Por quê o pão como símbolo maior da marca de Cristo? Posso destruir o outro como quando se devora um pedaço de pãO (cf. Deuteronômio 7:16, quando diz ao povo de Israel: “comerás todos os povos que o Senhor, teu Deus, te der). Devoro o outro, vivo como um sanguessuga, uso a fraqueza do outro para o meu deleite. Os nacionalismos, as seitas, os partidos, as “panelinhas” fazem isso, pois sempre menosprezam os outros para se sentirem os “tais”. Mas o pão, o alimento também foi sempre usado como sacrifício. Aqui eu me nego a devorar o outro e dou o deleite ao Senhor: a ele o pão (Gn 18, 5-6). O pão é símbolo da vida, do que me faz viver e Jesus “sabia” que uns procuram a vida esmagando outros, fazendo do outro o próprio pão. Que regozijo se desfruta quando se destrona um inimigo!!! Dizendo: “Tomai todos e comei” é como se dissesse: “Parem de se digladiarem, parem de usar os outros para todos os tipos de prazeres egoístas, parem de se matarem, parem de se fazerem mal uns aos outros e..... se alimentem de mim. Por que buscar água em cisternas rachadas? Se vocês não comerem a carne do Filho do Homem não terão a vida em vós, pois a minha carne é verdadeira comida e meu sangue verdadeira bebida. Parem de se verem como uma potencia que só tem apetite e que só se satisfaz comparando-se e vencendo os outros, e se descubram, alimentando-se de mim, como um dom, como pessoas que tem a vida e vida em abundancia: basta que escutem: “Tomai todos e comei: isto sou eu”.
"Eu sou o pão da vida. 49.Vossos pais, no deserto, comeram o maná e morreram. 50.Este é o pão que desceu do céu, para que não morra todo aquele que dele comer. 51.Eu sou o pão vivo que desceu do céu. Quem comer deste pão viverá eternamente. E o pão, que eu hei de dar, é a minha carne para a salvação do mundo.
O pão, como alimento, mantém a vida e precisa ser comido. E como o homem não vive só de pão, mas de toda Palavra..., a Palavra precisa, também, ser comida.
"Filho do homem, falou-me, come o rolo que aqui está, e, em seguida, vai falar à casa de Israel. Abri a boca, e ele mo fez engolir. Filho do homem, falou-me, nutre o teu corpo, enche o teu estômago com o rolo que te dou. Então o comi, e era doce na boca, como o mel” (Ez 3, 1-3).
Jesus se identifica como “a Palavra”, não como o pão no deserto, e quem se alimenta dele... não morre, possui a vida eterna.

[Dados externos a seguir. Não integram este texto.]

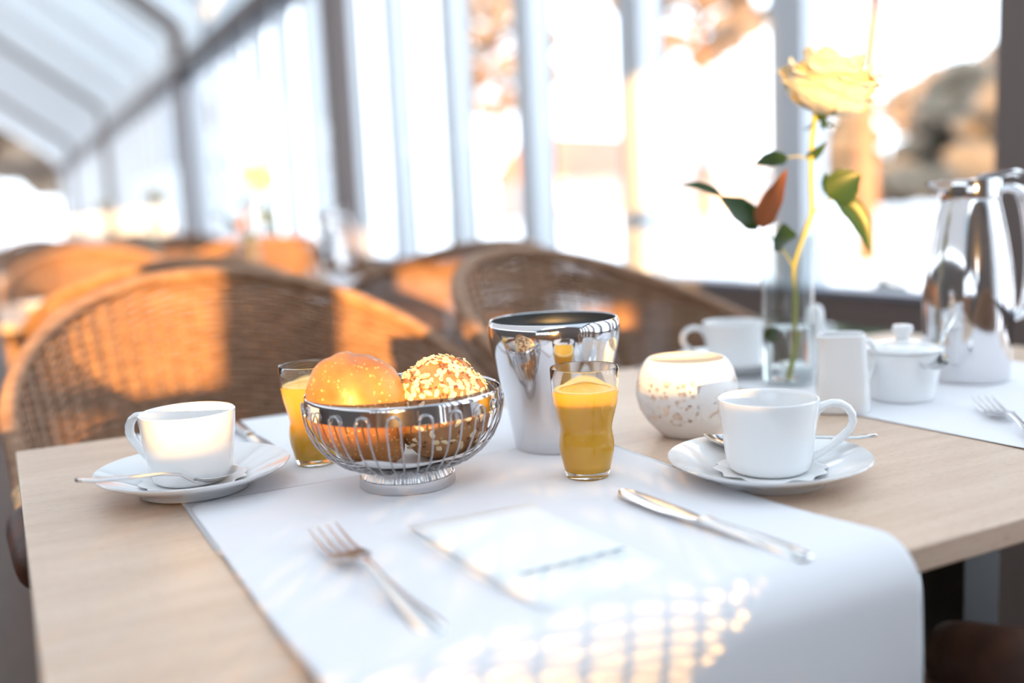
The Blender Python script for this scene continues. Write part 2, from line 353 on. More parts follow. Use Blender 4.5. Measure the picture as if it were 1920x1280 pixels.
# ------------------------------------------------------------------ outside
g = MB(); P = []
for i in range(40):
    x = -14+i*2.6; P.append([(x, -20+j*3.2, -.16+.026*max(0, x-2.2)+.02*max(0, (-20+j*3.2)-31)+(.18*noise.noise((x*.12, j*.35, 0)) if x > 6 else 0)) for j in range(46)])
struct(g.grid(P).build('ground', 'snow'))
def blob_tree(name, h, spread, mat, seed, trunk=.16, kind='pine', nclump=46):
    rng = random.Random(seed); mb = MB()
    tr = MB(); pts = [(0,0,-.3)]
    for k in range(1, 9): pts.append((rng.uniform(-.04,.04)*k, rng.uniform(-.04,.04)*k, h*k/8))
    tr.tube(pts, [trunk*(1-.1*k) for k in range(9)], 10)
    t0 = .45 if kind == 'pine' else .12
    for k in range(nclump):
        t = rng.uniform(t0, 1.0); a = rng.uniform(0, 2*PI)
        lim = spread*((1.08-t)/(1-t0) if kind == 'fir' else math.sin(PI*min(1, .12+.86*(t-t0)/(1-t0))))
        r = lim*math.sqrt(rng.uniform(.08, 1)); c = Vector((r*math.cos(a), r*math.sin(a), h*t))
        if kind == 'pine': tr.tube([(0,0,h*t*.92), tuple(c)], [trunk*.25, trunk*.06], 5)
        s = spread*(rng.uniform(.20, .36) if kind == 'fir' else rng.uniform(.09, .17))
        P = []
        for i in range(6):
            th = PI*i/5; P.append([c+Vector((math.sin(th)*math.cos(2*PI*j/8), math.sin(th)*math.sin(2*PI*j/8), .62*math.cos(th)))*s*(1+.35*noise.noise(c+Vector((i*.9, j*.9, seed)))) for j in range(8)])
        mb.grid(P, wrapv=True)
    root = thing(name, 'tree', 'tree')
    tr.build('trunk', 'bark', root); mb.build('crown', mat, root)
    return root
def put(o, label, x, y, s=1, rz=0, group=None):
    o.location = (x, y, -.16+.026*max(0, x-2.2)); o.scale = (s, s, s); o.rotation_euler = (0,0,rz); o['label'] = label
    if group: o['group'] = group
    return o
pine = put(blob_tree('pine_tree', 9.0, 2.4, 'needles', 3, nclump=150), 'tall brown pine outside, its crown right of and above the rose', 10.4, 9.7)
put(copy_tree(pine), 'brown pine outside seen just left of the post behind the rose', 10.6, 13.4, .8, 1.2)
put(copy_tree(pine), 'orange-lit pine outside the right window beside the far right post', 9.9, 6.9, .85, 2.4)
fir = put(blob_tree('fir_tree', 3.6, 2.1, 'evergreen', 11, kind='fir', nclump=60), 'dark bushy evergreen outside above the vacuum jug', 23.4, 18.6)
put(copy_tree(fir), 'evergreen outside right of the rose stem, low on the snow', 22, 21.2, .75, 1)
put(copy_tree(fir), 'evergreen outside in the right window behind the jug handle', 21, 14.6, 1.1, 2)
put(copy_tree(pine), 'bare pine outside the centre windows beside the rust roofed house', 17, 33, 1.0, 4)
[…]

Que nós vivamos do seu pão, do seu corpo, do seu Eu”, da sua “pessoa”. Corpo de um Filho do Pai e irmãos de todos, dado ao Pai e ao irmãos. Corpo de um Filho, corpo animado pelo amor? Quando celebramos a Eucaristia torna evidente o sentido da vida de Jesus: sua vida, seu corpo em oferenda.
52.A essas palavras, os judeus começaram a discutir, dizendo: Como pode este homem dar-nos de comer a sua carne? 53.Então Jesus lhes disse: Em verdade, em verdade vos digo: se não comerdes a carne do Filho do Homem, e não beberdes o seu sangue, não tereis a vida em vós mesmos. 54.Quem come a minha carne e bebe o meu sangue tem a vida eterna; e eu o ressuscitarei no último dia. 55.Pois a minha carne é verdadeiramente uma comida e o meu sangue, verdadeiramente uma bebida.

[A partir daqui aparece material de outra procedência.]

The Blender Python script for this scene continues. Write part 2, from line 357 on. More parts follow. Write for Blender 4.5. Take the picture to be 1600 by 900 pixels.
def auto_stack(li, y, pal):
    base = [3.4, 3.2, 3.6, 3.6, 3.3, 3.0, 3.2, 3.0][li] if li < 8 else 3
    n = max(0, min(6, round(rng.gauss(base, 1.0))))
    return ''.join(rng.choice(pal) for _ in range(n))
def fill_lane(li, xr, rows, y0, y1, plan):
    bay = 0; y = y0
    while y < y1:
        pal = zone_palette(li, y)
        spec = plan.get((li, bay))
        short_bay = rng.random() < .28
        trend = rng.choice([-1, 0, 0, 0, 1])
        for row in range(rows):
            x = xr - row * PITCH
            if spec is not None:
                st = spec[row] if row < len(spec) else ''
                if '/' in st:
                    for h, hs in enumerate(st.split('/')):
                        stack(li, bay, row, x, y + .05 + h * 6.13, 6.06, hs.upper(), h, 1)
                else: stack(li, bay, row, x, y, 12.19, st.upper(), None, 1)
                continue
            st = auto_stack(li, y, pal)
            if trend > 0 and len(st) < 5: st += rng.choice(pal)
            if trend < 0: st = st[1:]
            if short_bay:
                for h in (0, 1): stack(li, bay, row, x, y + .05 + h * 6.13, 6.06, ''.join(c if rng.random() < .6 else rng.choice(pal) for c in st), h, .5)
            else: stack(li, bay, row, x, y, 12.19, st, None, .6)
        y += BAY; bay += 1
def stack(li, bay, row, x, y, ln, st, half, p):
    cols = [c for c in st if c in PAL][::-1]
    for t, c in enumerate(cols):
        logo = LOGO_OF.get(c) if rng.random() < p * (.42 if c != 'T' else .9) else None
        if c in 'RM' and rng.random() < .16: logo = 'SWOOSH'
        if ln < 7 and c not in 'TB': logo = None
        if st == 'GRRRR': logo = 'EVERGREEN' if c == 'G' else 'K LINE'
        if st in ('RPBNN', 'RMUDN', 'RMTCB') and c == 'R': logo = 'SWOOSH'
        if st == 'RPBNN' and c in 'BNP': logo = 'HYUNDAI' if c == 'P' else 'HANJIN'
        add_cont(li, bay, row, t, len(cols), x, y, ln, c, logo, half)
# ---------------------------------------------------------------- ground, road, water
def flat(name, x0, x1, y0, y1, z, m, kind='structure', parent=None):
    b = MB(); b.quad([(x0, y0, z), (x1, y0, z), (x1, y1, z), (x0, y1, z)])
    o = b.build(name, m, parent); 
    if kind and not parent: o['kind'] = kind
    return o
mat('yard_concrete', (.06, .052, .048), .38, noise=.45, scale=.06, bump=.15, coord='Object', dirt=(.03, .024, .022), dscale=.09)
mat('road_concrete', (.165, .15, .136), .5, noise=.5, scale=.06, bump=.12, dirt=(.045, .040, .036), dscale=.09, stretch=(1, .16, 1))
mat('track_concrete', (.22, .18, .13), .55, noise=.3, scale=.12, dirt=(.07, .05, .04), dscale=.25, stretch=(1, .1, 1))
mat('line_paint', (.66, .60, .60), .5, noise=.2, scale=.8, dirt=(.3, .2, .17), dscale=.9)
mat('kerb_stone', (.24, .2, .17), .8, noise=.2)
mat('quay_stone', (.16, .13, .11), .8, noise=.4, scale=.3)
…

Comer, crer, assimilar, colocar para dentro de nós a humanidade de Jesus a fim de ter a vida. Como ele viveu para que eu possa “digeri-lo”, crer, assimilar, colocar para dentro? Eu, escutando a Palavra do Filho, a minha inteligência se liga à sua e ganho a mentalidade do Filho. Com a nova mentalidade do Filho como passarei a pensar, valorar, ajuizar? Quais serão meus critérios. Que farei dos meus sentimentos ligados aos sentimentos de Cristo? De quem será o meu coração, o meu amor? Certamente que tendo o coração do Filho, terei comunhão com o Pai e com os irmãos.
Comungamos o corpo de Cristo. O quê e como viveu aquele (este) corpo? Certamente viveu como “oferenda”, também à minha pessoa, e entro em comunhão com Ele digerindo-o, assimilando-o em mim. E, assim, tenho sua vida (sangue) e seu Espírito através do seu corpo.

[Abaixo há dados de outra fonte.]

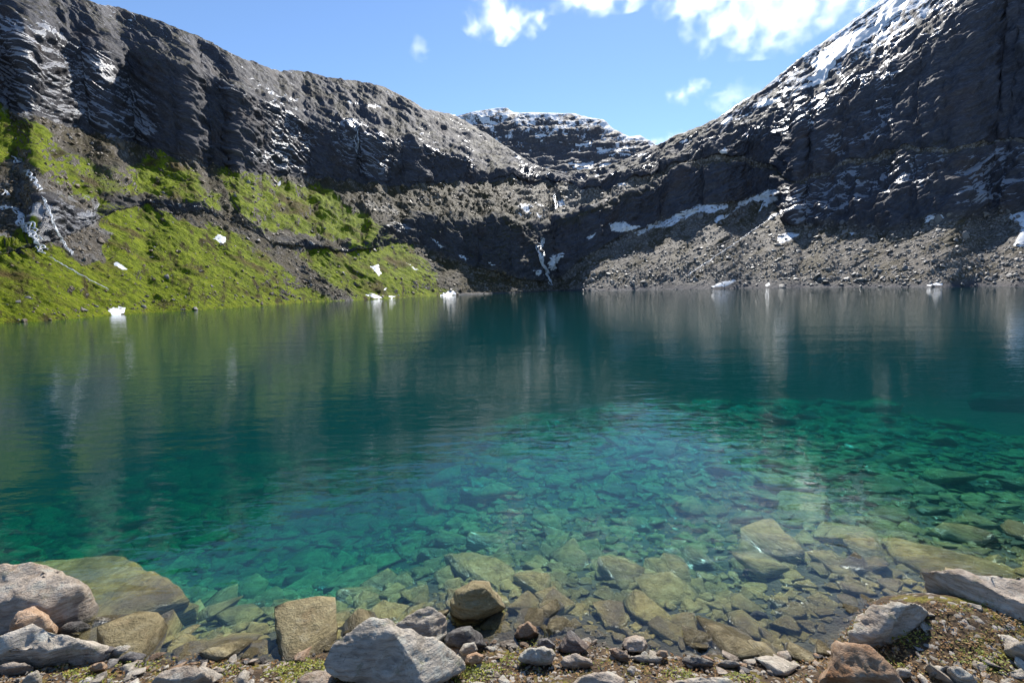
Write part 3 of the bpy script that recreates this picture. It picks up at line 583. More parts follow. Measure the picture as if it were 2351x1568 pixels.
X, Y = np.meshgrid(xs, ys); Zg = H(X, Y) + .02 * fbm(X * 9, Y * 9, X * 0 + 6, 3) * (np.abs(H0(X, Y)) < 1.2)
gb = mesh_np('ground', np.stack([X, Y, Zg], -1).reshape(-1, 3), grid_faces(len(ys), len(xs)), MBANK); tag(gb, kind='structure')
xs = np.concatenate([np.linspace(-320, -12, 60), np.linspace(-10.5, 10.5, 30), np.linspace(12, 320, 60)]); ys = np.concatenate([np.linspace(-60, -3, 16), np.linspace(-1.5, 14, 24), np.linspace(17, 330, 70)])
X, Y = np.meshgrid(xs, ys); Zg = H0(X, Y); ins = (np.abs(X) < 10.9) & (Y > -1.9) & (Y < 39); Zg = Zg - np.where(ins, .4, .02) * sstep(-40, -30, -np.abs(X))
lb = mesh_np('lakebed', np.stack([X, Y, Zg], -1).reshape(-1, 3), grid_faces(len(ys), len(xs)), MBANK); tag(lb, kind='structure')

def water_material():
    m = NT('lake_water'); g = m.n('ShaderNodeNewGeometry').outputs['Position']
    a = m.noise(m.mapping(g, (.55, 1.5, 1), (0, 0, R(6))), 2.6, 3, .5, .3)
    b = m.noise(m.mapping(g, (.35, 1.0, 1), (0, 0, R(-5))), .55, 3, .5, .4)
    c = m.noise(m.mapping(g, (.8, 1.6, 1), (0, 0, R(14))), 9, 2, .5)
    h = m.math('ADD', m.math('MULTIPLY', a, .5), m.math('MULTIPLY', b, 1.4)); h = m.math('ADD', h, m.math('MULTIPLY', c, .11))
    nb = m.bump(h, 1.0, .016)
    fr = m.n('ShaderNodeFresnel'); fr.inputs[0].default_value = 1.45; m.l(nb, fr.inputs[1])
    gl = m.n('ShaderNodeBsdfGlossy'); gl.inputs['Roughness'].default_value = .02; m.l(nb, gl.inputs['Normal'])
    tr = m.n('ShaderNodeBsdfTransparent'); mx = m.n('ShaderNodeMixShader')
    gm = m.n('ShaderNodeNewGeometry'); ff = m.math('MULTIPLY', fr.outputs[0], m.math('SUBTRACT', 1.0, gm.outputs['Backfacing'])); m.l(ff, mx.inputs[0]); m.l(tr.outputs[0], mx.inputs[1]); m.l(gl.outputs[0], mx.inputs[2]); m.l(mx.outputs[0], m.out.inputs[0])
    va = m.n('ShaderNodeVolumeAbsorption'); vs = m.n('ShaderNodeVolumeScatter'); ad = m.n('ShaderNodeAddShader')
    # absorption is density * (1 - colour)
    va.inputs['Color'].default_value = (0.0, .81, .79, 1); va.inputs['Density'].default_value = WABS
    vs.inputs['Color'].default_value = (.18, .90, .98, 1); vs.inputs['Density'].default_value = WSCAT; vs.inputs['Anisotropy'].default_value = .0
    m.l(va.outputs[0], ad.inputs[0]); m.l(vs.outputs[0], ad.inputs[1]); m.l(ad.outputs[0], m.out.inputs[1])
    return m.m
WABS, WSCAT = .84, .026
bm = bmesh.new(); bmesh.ops.create_cube(bm, size=1, matrix=Matrix.Translation((0, 125, -7)) @ Matrix.Diagonal((560, 330, 14, 1)))
me = bpy.data.meshes.new('lake'); bm.to_mesh(me); bm.free(); me.materials.append(water_material())
lk = bpy.data.objects.new('lake', me); C.objects.link(lk); tag(lk, kind='structure')
# ================================================================ ROCKS
def hull(pts):
    bm = bmesh.new(); vs = [bm.verts.new(p) for p in pts]
    r = bmesh.ops.convex_hull(bm, input=vs)
    bmesh.ops.delete(bm, geom=[v for v in bm.verts if not v.link_faces], context='VERTS')
    bmesh.ops.triangulate(bm, faces=bm.faces[:]); return bm
def refine(bm, edge, smooth=2, fac=.35):
    for _ in range(7):
        es = [e for e in bm.edges if e.calc_length() > edge]
        if not es or len(bm.verts) > 16000: break
        bmesh.ops.subdivide_edges(bm, edges=es, cuts=1, use_grid_fill=False); bmesh.ops.triangulate(bm, faces=[f for f in bm.faces if len(f.verts) > 3])
    for _ in range(smooth): bmesh.ops.smooth_vert(bm, verts=bm.verts[:], factor=fac, use_axis_x=True, use_axis_y=True, use_axis_z=True)
def roughen(bm, size, seed, amp=.035):
    bm.normal_update(); V = np.array([v.co[:] for v in bm.verts]); Nn = np.array([v.normal[:] for v in bm.verts]); k = 1.0 / size
    rn = np.random.default_rng(seed); ax = rn.normal(size=3) + np.array([0, 0, 2.2]); ax /= np.linalg.norm(ax); st = V @ ax * k
    q = V * k + seed * 1.37
    d = amp * size * (1.1 * fbm(q[:, 0] * 2.2, q[:, 1] * 2.2, q[:, 2] * 2.2, 4) + .7 * fbm(q[:, 0] * 4, q[:, 1] * 4, q[:, 2] * 4, 4, .55, True) - .4
        + .55 * np.tanh(3 * fbm(st * 9, q[:, 0] * 1.2, q[:, 1] * 1.2, 3)) + .45 * fbm(q[:, 0] * 11, q[:, 1] * 11, q[:, 2] * 11, 4, .6, True))
    for v, n, a in zip(bm.verts, Nn, d): v.co += Vector(n * a)
def rock_material(name, pale, mid, dark, lichen=.5, orange=.2, rough=.85, under=True):
    m = NT(name); g = m.n('ShaderNodeNewGeometry').outputs['Position']; oi = m.n('ShaderNodeObjectInfo').outputs['Random']
    off = m.n('ShaderNodeCombineXYZ'); m.l(m.math('MULTIPLY', oi, 37.0), off.inputs[0]); m.l(m.math('MULTIPLY', oi, 91.0), off.inputs[1])
    va = m.n('ShaderNodeVectorMath', operation='ADD'); m.l(g, va.inputs[0]); m.l(off.outputs[0], va.inputs[1]); v = va.outputs[0]
    n1 = m.noise(v, 4, 9, .62); n2 = m.noise(m.mapping(v, (.7, .7, 4.2), (R(20), R(-25), 0)), 12, 8, .68); n3 = m.noise(v, 55, 5, .7); n4 = m.noise(v, 7, 7, .7)
    col = m.ramp(n1, [(.28, dark), (.46, mid), (.68, pale)])
    col = m.mix(.55, col, m.ramp(n2, [(.34, dark), (.5, mid), (.62, pale)]))
    col = m.mix(m.math('MULTIPLY', m.mrange(n4, .53, .62), lichen), col, (.60, .59, .50))
    col = m.mix(m.math('MULTIPLY', m.mrange(m.noise(v, 11, 6, .7), .56, .66), lichen * .9), col, (.20, .20, .12))
    col = m.mix(m.math('MULTIPLY', m.mrange(m.noise(v, 3.2, 6, .65), .54, .68), orange), col, (.36, .17, .07))
    col = m.mix(m.math('MULTIPLY', m.mrange(n3, .60, .68), .55), col, (.022, .020, .018))
    bb = m.math('ADD', .78, m.math('MULTIPLY', oi, .44)); hs = m.n('ShaderNodeHueSaturation'); m.l(bb, hs.inputs['Value']); m.l(col, hs.inputs['Color']); col = hs.outputs[0]
    ro = rough
    if under:
        xyz = m.n('ShaderNodeSeparateXYZ'); m.l(g, xyz.inputs[0]); z = m.math('ADD', xyz.outputs[2], m.math('MULTIPLY', m.math('SUBTRACT', n2, .5), .06))
        wetc = m.mrange(z, .012, .05, 1, 0); col = m.mix(m.math('MULTIPLY', wetc, .62), col, (.035, .027, .017))
        alg = m.mrange(z, -.05, .0, 1, 0); ac = m.ramp(n2, [(.3, (.14, .095, .026)), (.5, (.33, .245, .078)), (.68, (.47, .38, .15))]); ac = m.mix(m.mrange(m.noise(g, 1.3, 4, .6), .42, .62, 0, .6), ac, (.075, .062, .028)); col = m.mix(alg, col, ac)
        ro = m.math('SUBTRACT', rough, m.math('MULTIPLY', wetc, .45))
    h = m.math('ADD', m.math('MULTIPLY', n2, 1.0), m.math('MULTIPLY', n3, .45))
    m.pbsdf(col, ro, m.bump(h, .9, .05), .3); return m.m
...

56.Quem come a minha carne e bebe o meu sangue permanece em mim e eu nele.
É bem verdade: organizamos nossa vida a partir do nosso objetivo maior, a partir do nosso amor maior. O Evangelho fala de um permanecer recíproco, assim como um se torna a vida do outro. O outro é a minha vida e eu sou a vida dele. Comungar é dizer que o Filho se torna a minha vida. Se o Filho deu a vida por mim, então eu sou a vida dele. Que o Senhor se torne a minha casa e eu a casa dele. Que o Outro habite em mim.
57.Assim como o Pai que me enviou vive, e eu vivo graças ao Pai, assim também aquele que comer a minha carne viverá graças a mim. 58.Este é o pão que desceu do céu. Não como o maná que vossos pais comeram e morreram. Quem come deste pão viverá eternamente."
Se um pessoa se alimenta da carne de Cristo, assimilando o Cristo nela, acontece algo novo na vida dela. A pessoa começa a fazer parte da vida trinitária e finalmente descobre sua verdadeira identidade: filho do Pai, irmão do Filho e dos irmãos.